[Stored items from a collection]

--- start ---

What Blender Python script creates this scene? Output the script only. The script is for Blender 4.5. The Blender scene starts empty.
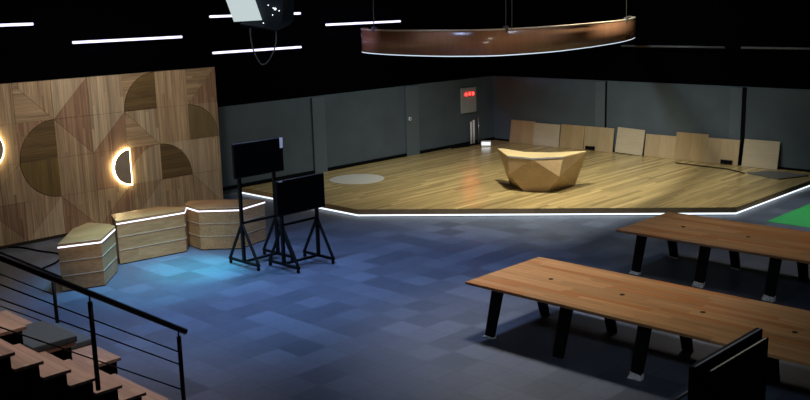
import bpy, bmesh, math, random
from mathutils import Vector, Matrix
random.seed(7)
S = bpy.context.scene
COL = S.collection
PI = math.pi

# ------------------------------------------------------------------ materials
def new_mat(name):
    m = bpy.data.materials.new(name); m.use_nodes = True
    nt = m.node_tree; b = nt.nodes['Principled BSDF']
    return m, nt, b

def plain(name, col, rough=.5, metal=0., spec=.5, noise=.0, nscale=8.):
    m, nt, b = new_mat(name)
    b.inputs['Roughness'].default_value = rough
    b.inputs['Metallic'].default_value = metal
    b.inputs['Specular IOR Level'].default_value = spec
    tc = nt.nodes.new('ShaderNodeTexCoord'); n = nt.nodes.new('ShaderNodeTexNoise')
    n.inputs['Scale'].default_value = nscale; n.inputs['Detail'].default_value = 5
    nt.links.new(tc.outputs['Object'], n.inputs['Vector'])
    r = nt.nodes.new('ShaderNodeMapRange')
    r.inputs['From Min'].default_value = .3; r.inputs['From Max'].default_value = .7
    r.inputs['To Min'].default_value = 1 - noise; r.inputs['To Max'].default_value = 1 + noise
    nt.links.new(n.outputs['Fac'], r.inputs['Value'])
    mx = nt.nodes.new('ShaderNodeVectorMath'); mx.operation = 'SCALE'
    mx.inputs[0].default_value = col[:3]
    nt.links.new(r.outputs['Result'], mx.inputs['Scale'])
    nt.links.new(mx.outputs['Vector'], b.inputs['Base Color'])
    return m

def glow(name, col, strength):
    m, nt, b = new_mat(name)
    b.inputs['Base Color'].default_value = (*[min(1, c * .5) for c in col], 1)
    b.inputs['Emission Color'].default_value = (*col, 1)
    b.inputs['Emission Strength'].default_value = strength
    return m

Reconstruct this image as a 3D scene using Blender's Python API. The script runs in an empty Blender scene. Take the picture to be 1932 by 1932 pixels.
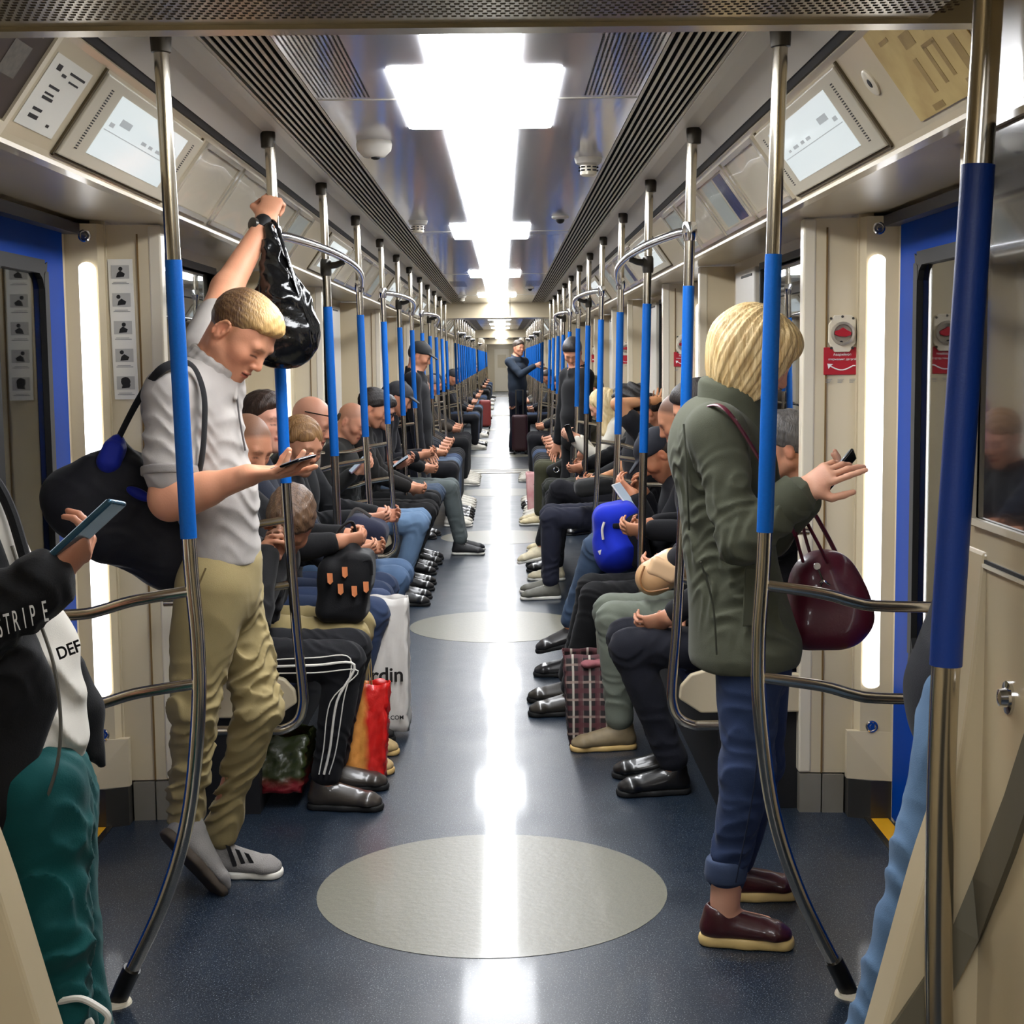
import bpy, math, random
import numpy as np
from mathutils import Vector, Matrix
C = bpy.context.scene.collection
SC = bpy.context.scene
rnd = random.Random(7)
PI = math.pi

# ------------------------------------------------------------------ camera
F, H, XC = 2850.0, 1.58, 0.065
def _cam_matrix():
    vp = np.array([949.5-966, 674.0-966]); ro = math.radians(0.6)
    fw = np.array([vp[0], vp[1], F]); fw /= np.linalg.norm(fw)
    dn = np.array([math.sin(ro), math.cos(ro), 0]); dn = dn-fw*dn.dot(fw); dn /= np.linalg.norm(dn)
    return np.stack([np.cross(dn, fw), fw, -dn])
RC = _cam_matrix()
cam = bpy.data.cameras.new('camera'); cob = bpy.data.objects.new('camera', cam); C.objects.link(cob)
cam.sensor_width = 36; cam.lens = 36*F/1932; cam.clip_start = 0.05; cam.clip_end = 300
M = Matrix.Identity(4)
for r in range(3):
    M[r][0] = RC[r, 0]; M[r][1] = -RC[r, 1]; M[r][2] = -RC[r, 2]
M[0][3], M[1][3], M[2][3] = XC, 0, H
cob.matrix_world = M; SC.camera = cob
def pt(u, v, y):                       # the point at depth y that the photograph shows at pixel (u, v)
    d = RC @ np.array([u-966, v-966, F]); return np.array([XC, 0, H]) + d*(y/d[1])
def ptx(u, v, x):                      # the same, on the plane x
    d = RC @ np.array([u-966, v-966, F]); return np.array([XC, 0, H]) + d*((x-XC)/d[0])
# ------------------------------------------------------------------ world, exposure
W = bpy.data.worlds.new('world'); SC.world = W; W.use_nodes = True
W.node_tree.nodes['Background'].inputs[0].default_value = (0.02, 0.02, 0.025, 1)
W.node_tree.nodes['Background'].inputs[1].default_value = 1.0
LIGHT_CEIL, LIGHT_STRIP = 23.0, 2.6
SC.view_settings.view_transform = 'Standard'; SC.view_settings.look = 'None'
SC.view_settings.gamma = 1; SC.view_settings.use_curve_mapping = False
SC.view_settings.exposure = 0.08

# ------------------------------------------------------------------ materials
def lin(c):
    return tuple((x/255/12.92 if x <= 10 else ((x/255+0.055)/1.055)**2.4) for x in c)
MATS = {}
def mat(name, rgb, rough=0.6, metal=0.0, spec=0.5, coat=0.0, noise=None, bump=None, emit=None, trans=0.0, ior=1.45, sheen=0.0, aniso=0, attr=False, scale=(1, 1, 1)):
    """procedural material; rgb in sRGB 0-255; noise=(scale, amount, rgb2); bump=(scale, strength)"""
    if name in MATS: return MATS[name]
    m = bpy.data.materials.new(name); m.use_nodes = True; nt = m.node_tree; b = nt.nodes['Principled BSDF']
    c = lin(rgb)
    b.inputs['Base Color'].default_value = (*c, 1); b.inputs['Roughness'].default_value = rough
    b.inputs['Metallic'].default_value = metal; b.inputs['Specular IOR Level'].default_value = spec
    b.inputs['Coat Weight'].default_value = coat; b.inputs['Coat Roughness'].default_value = 0.08
    b.inputs['Transmission Weight'].default_value = trans; b.inputs['IOR'].default_value = ior
    b.inputs['Sheen Weight'].default_value = sheen
    b.inputs['Anisotropic'].default_value = aniso
    tc = nt.nodes.new('ShaderNodeTexCoord'); mp = nt.nodes.new('ShaderNodeMapping'); nt.links.new(tc.outputs['Object'], mp.inputs[0])
    mp.inputs['Scale'].default_value = scale
    if noise:
        n = nt.nodes.new('ShaderNodeTexNoise'); n.inputs['Scale'].default_value = noise[0]; n.inputs['Detail'].default_value = 5
        nt.links.new(mp.outputs[0], n.inputs['Vector'])
        r = nt.nodes.new('ShaderNodeMapRange'); r.inputs[1].default_value = 0.3; r.inputs[2].default_value = 0.7; r.inputs[4].default_value = noise[1]
        nt.links.new(n.outputs['Fac'], r.inputs[0])
        x = nt.nodes.new('ShaderNodeMix'); x.data_type = 'RGBA'
        x.inputs[6].default_value = (*c, 1); x.inputs[7].default_value = (*lin(noise[2]), 1)
        nt.links.new(r.outputs[0], x.inputs[0]); nt.links.new(x.outputs[2], b.inputs['Base Color'])
    if attr:
        a = nt.nodes.new('ShaderNodeVertexColor'); a.layer_name = 'Col'; nt.links.new(a.outputs[0], b.inputs['Base Color'])
    if bump:
        n2 = nt.nodes.new('ShaderNodeTexNoise'); n2.inputs['Scale'].default_value = bump[0]; n2.inputs['Detail'].default_value = 4
        nt.links.new(mp.outputs[0], n2.inputs['Vector'])
        bp = nt.nodes.new('ShaderNodeBump'); bp.inputs['Strength'].default_value = bump[1]; bp.inputs['Distance'].default_value = 0.01
        nt.links.new(n2.outputs['Fac'], bp.inputs['Height']); nt.links.new(bp.outputs[0], b.inputs['Normal'])
    if emit:
        b.inputs['Emission Color'].default_value = (*lin(emit[0]), 1); b.inputs['Emission Strength'].default_value = emit[1]
    MATS[name] = m; return m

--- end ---

**REQUIRED WORK**
Print every entry above again without changing a word, and omit the pictures.

**ANSWER TO THE PROBLEM**
What Blender Python script creates this scene? Output the script only. The script is for Blender 4.5. The Blender scene starts empty.
import bpy, bmesh, math, random
from mathutils import Vector, Matrix
random.seed(7)
S = bpy.context.scene
COL = S.collection
PI = math.pi

# ------------------------------------------------------------------ materials
def new_mat(name):
    m = bpy.data.materials.new(name); m.use_nodes = True
    nt = m.node_tree; b = nt.nodes['Principled BSDF']
    return m, nt, b

def plain(name, col, rough=.5, metal=0., spec=.5, noise=.0, nscale=8.):
    m, nt, b = new_mat(name)
    b.inputs['Roughness'].default_value = rough
    b.inputs['Metallic'].default_value = metal
    b.inputs['Specular IOR Level'].default_value = spec
    tc = nt.nodes.new('ShaderNodeTexCoord'); n = nt.nodes.new('ShaderNodeTexNoise')
    n.inputs['Scale'].default_value = nscale; n.inputs['Detail'].default_value = 5
    nt.links.new(tc.outputs['Object'], n.inputs['Vector'])
    r = nt.nodes.new('ShaderNodeMapRange')
    r.inputs['From Min'].default_value = .3; r.inputs['From Max'].default_value = .7
    r.inputs['To Min'].default_value = 1 - noise; r.inputs['To Max'].default_value = 1 + noise
    nt.links.new(n.outputs['Fac'], r.inputs['Value'])
    mx = nt.nodes.new('ShaderNodeVectorMath'); mx.operation = 'SCALE'
    mx.inputs[0].default_value = col[:3]
    nt.links.new(r.outputs['Result'], mx.inputs['Scale'])
    nt.links.new(mx.outputs['Vector'], b.inputs['Base Color'])
    return m

def glow(name, col, strength):
    m, nt, b = new_mat(name)
    b.inputs['Base Color'].default_value = (*[min(1, c * .5) for c in col], 1)
    b.inputs['Emission Color'].default_value = (*col, 1)
    b.inputs['Emission Strength'].default_value = strength
    return m

Reconstruct this image as a 3D scene using Blender's Python API. The script runs in an empty Blender scene. Take the picture to be 1932 by 1932 pixels.
import bpy, math, random
import numpy as np
from mathutils import Vector, Matrix
C = bpy.context.scene.collection
SC = bpy.context.scene
rnd = random.Random(7)
PI = math.pi

# ------------------------------------------------------------------ camera
F, H, XC = 2850.0, 1.58, 0.065
def _cam_matrix():
    vp = np.array([949.5-966, 674.0-966]); ro = math.radians(0.6)
    fw = np.array([vp[0], vp[1], F]); fw /= np.linalg.norm(fw)
    dn = np.array([math.sin(ro), math.cos(ro), 0]); dn = dn-fw*dn.dot(fw); dn /= np.linalg.norm(dn)
    return np.stack([np.cross(dn, fw), fw, -dn])
RC = _cam_matrix()
cam = bpy.data.cameras.new('camera'); cob = bpy.data.objects.new('camera', cam); C.objects.link(cob)
cam.sensor_width = 36; cam.lens = 36*F/1932; cam.clip_start = 0.05; cam.clip_end = 300
M = Matrix.Identity(4)
for r in range(3):
    M[r][0] = RC[r, 0]; M[r][1] = -RC[r, 1]; M[r][2] = -RC[r, 2]
M[0][3], M[1][3], M[2][3] = XC, 0, H
cob.matrix_world = M; SC.camera = cob
def pt(u, v, y):                       # the point at depth y that the photograph shows at pixel (u, v)
    d = RC @ np.array([u-966, v-966, F]); return np.array([XC, 0, H]) + d*(y/d[1])
def ptx(u, v, x):                      # the same, on the plane x
    d = RC @ np.array([u-966, v-966, F]); return np.array([XC, 0, H]) + d*((x-XC)/d[0])
# ------------------------------------------------------------------ world, exposure
W = bpy.data.worlds.new('world'); SC.world = W; W.use_nodes = True
W.node_tree.nodes['Background'].inputs[0].default_value = (0.02, 0.02, 0.025, 1)
W.node_tree.nodes['Background'].inputs[1].default_value = 1.0
LIGHT_CEIL, LIGHT_STRIP = 23.0, 2.6
SC.view_settings.view_transform = 'Standard'; SC.view_settings.look = 'None'
SC.view_settings.gamma = 1; SC.view_settings.use_curve_mapping = False
SC.view_settings.exposure = 0.08

# ------------------------------------------------------------------ materials
def lin(c):
    return tuple((x/255/12.92 if x <= 10 else ((x/255+0.055)/1.055)**2.4) for x in c)
MATS = {}
def mat(name, rgb, rough=0.6, metal=0.0, spec=0.5, coat=0.0, noise=None, bump=None, emit=None, trans=0.0, ior=1.45, sheen=0.0, aniso=0, attr=False, scale=(1, 1, 1)):
    """procedural material; rgb in sRGB 0-255; noise=(scale, amount, rgb2); bump=(scale, strength)"""
    if name in MATS: return MATS[name]
    m = bpy.data.materials.new(name); m.use_nodes = True; nt = m.node_tree; b = nt.nodes['Principled BSDF']
    c = lin(rgb)
    b.inputs['Base Color'].default_value = (*c, 1); b.inputs['Roughness'].default_value = rough
    b.inputs['Metallic'].default_value = metal; b.inputs['Specular IOR Level'].default_value = spec
    b.inputs['Coat Weight'].default_value = coat; b.inputs['Coat Roughness'].default_value = 0.08
    b.inputs['Transmission Weight'].default_value = trans; b.inputs['IOR'].default_value = ior
    b.inputs['Sheen Weight'].default_value = sheen
    b.inputs['Anisotropic'].default_value = aniso
    tc = nt.nodes.new('ShaderNodeTexCoord'); mp = nt.nodes.new('ShaderNodeMapping'); nt.links.new(tc.outputs['Object'], mp.inputs[0])
    mp.inputs['Scale'].default_value = scale
    if noise:
        n = nt.nodes.new('ShaderNodeTexNoise'); n.inputs['Scale'].default_value = noise[0]; n.inputs['Detail'].default_value = 5
        nt.links.new(mp.outputs[0], n.inputs['Vector'])
        r = nt.nodes.new('ShaderNodeMapRange'); r.inputs[1].default_value = 0.3; r.inputs[2].default_value = 0.7; r.inputs[4].default_value = noise[1]
        nt.links.new(n.outputs['Fac'], r.inputs[0])
        x = nt.nodes.new('ShaderNodeMix'); x.data_type = 'RGBA'
        x.inputs[6].default_value = (*c, 1); x.inputs[7].default_value = (*lin(noise[2]), 1)
        nt.links.new(r.outputs[0], x.inputs[0]); nt.links.new(x.outputs[2], b.inputs['Base Color'])
    if attr:
        a = nt.nodes.new('ShaderNodeVertexColor'); a.layer_name = 'Col'; nt.links.new(a.outputs[0], b.inputs['Base Color'])
    if bump:
        n2 = nt.nodes.new('ShaderNodeTexNoise'); n2.inputs['Scale'].default_value = bump[0]; n2.inputs['Detail'].default_value = 4
        nt.links.new(mp.outputs[0], n2.inputs['Vector'])
        bp = nt.nodes.new('ShaderNodeBump'); bp.inputs['Strength'].default_value = bump[1]; bp.inputs['Distance'].default_value = 0.01
        nt.links.new(n2.outputs['Fac'], bp.inputs['Height']); nt.links.new(bp.outputs[0], b.inputs['Normal'])
    if emit:
        b.inputs['Emission Color'].default_value = (*lin(emit[0]), 1); b.inputs['Emission Strength'].default_value = emit[1]
    MATS[name] = m; return m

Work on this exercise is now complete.